** BEGIN DATA EXTRACT **
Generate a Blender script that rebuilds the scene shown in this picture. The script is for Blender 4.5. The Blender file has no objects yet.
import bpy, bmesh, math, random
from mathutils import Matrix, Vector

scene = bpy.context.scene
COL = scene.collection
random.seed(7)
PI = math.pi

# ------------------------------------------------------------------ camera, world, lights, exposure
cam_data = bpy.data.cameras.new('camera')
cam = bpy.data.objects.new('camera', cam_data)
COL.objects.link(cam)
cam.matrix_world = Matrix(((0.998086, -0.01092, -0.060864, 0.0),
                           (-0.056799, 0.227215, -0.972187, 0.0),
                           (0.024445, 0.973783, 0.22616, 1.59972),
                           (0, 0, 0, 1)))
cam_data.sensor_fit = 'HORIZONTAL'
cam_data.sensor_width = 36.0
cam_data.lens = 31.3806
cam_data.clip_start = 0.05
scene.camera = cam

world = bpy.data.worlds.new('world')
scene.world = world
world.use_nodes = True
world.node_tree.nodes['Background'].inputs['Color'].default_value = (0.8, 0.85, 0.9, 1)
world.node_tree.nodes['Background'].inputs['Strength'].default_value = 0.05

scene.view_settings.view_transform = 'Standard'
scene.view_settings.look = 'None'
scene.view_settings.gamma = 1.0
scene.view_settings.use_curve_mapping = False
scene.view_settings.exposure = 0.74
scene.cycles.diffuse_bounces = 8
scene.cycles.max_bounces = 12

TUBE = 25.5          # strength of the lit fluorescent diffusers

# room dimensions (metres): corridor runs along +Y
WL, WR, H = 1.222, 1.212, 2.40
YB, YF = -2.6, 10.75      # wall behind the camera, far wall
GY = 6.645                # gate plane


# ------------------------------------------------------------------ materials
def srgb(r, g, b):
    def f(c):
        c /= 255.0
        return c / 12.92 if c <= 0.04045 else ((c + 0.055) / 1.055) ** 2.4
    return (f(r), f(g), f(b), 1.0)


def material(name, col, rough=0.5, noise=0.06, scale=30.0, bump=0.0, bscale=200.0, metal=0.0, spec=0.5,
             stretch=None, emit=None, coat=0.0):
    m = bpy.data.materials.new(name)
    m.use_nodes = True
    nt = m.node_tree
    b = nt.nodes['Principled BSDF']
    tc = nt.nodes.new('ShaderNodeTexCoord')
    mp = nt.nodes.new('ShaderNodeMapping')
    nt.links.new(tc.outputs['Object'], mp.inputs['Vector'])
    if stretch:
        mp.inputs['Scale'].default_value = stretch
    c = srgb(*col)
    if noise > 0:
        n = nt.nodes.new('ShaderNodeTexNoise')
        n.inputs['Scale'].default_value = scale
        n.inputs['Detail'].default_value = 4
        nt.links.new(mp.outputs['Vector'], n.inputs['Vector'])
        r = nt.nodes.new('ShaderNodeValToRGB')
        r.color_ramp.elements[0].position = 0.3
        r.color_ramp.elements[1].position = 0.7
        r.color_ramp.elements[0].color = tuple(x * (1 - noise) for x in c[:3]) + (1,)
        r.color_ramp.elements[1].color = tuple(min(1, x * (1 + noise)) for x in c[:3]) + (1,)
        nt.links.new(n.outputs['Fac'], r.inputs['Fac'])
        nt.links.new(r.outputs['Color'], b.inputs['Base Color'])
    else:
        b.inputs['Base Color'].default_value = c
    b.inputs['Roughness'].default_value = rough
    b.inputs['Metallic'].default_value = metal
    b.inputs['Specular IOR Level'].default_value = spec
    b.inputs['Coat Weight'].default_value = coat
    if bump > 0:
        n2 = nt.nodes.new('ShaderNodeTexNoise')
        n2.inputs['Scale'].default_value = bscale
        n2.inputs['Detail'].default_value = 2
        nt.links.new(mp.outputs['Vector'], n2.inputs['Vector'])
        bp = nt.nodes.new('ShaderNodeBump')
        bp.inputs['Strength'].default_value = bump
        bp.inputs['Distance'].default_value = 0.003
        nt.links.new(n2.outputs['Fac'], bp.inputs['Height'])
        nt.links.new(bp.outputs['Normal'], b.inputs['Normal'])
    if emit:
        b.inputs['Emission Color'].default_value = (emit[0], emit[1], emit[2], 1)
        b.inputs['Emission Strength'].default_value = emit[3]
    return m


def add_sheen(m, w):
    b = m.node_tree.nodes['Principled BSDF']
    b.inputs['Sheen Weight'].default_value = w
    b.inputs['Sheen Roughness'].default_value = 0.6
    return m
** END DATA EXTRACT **
**EXERCISE OBJECTIVE**
Return the lines above precisely as they appear, beginning at the first line and ending at the line with "PI = math.pi", and nothing after it.

**WRITTEN SOLUTION**
Generate a Blender script that rebuilds the scene shown in this picture. The script is for Blender 4.5. The Blender file has no objects yet.
import bpy, bmesh, math, random
from mathutils import Matrix, Vector

scene = bpy.context.scene
COL = scene.collection
random.seed(7)
PI = math.pi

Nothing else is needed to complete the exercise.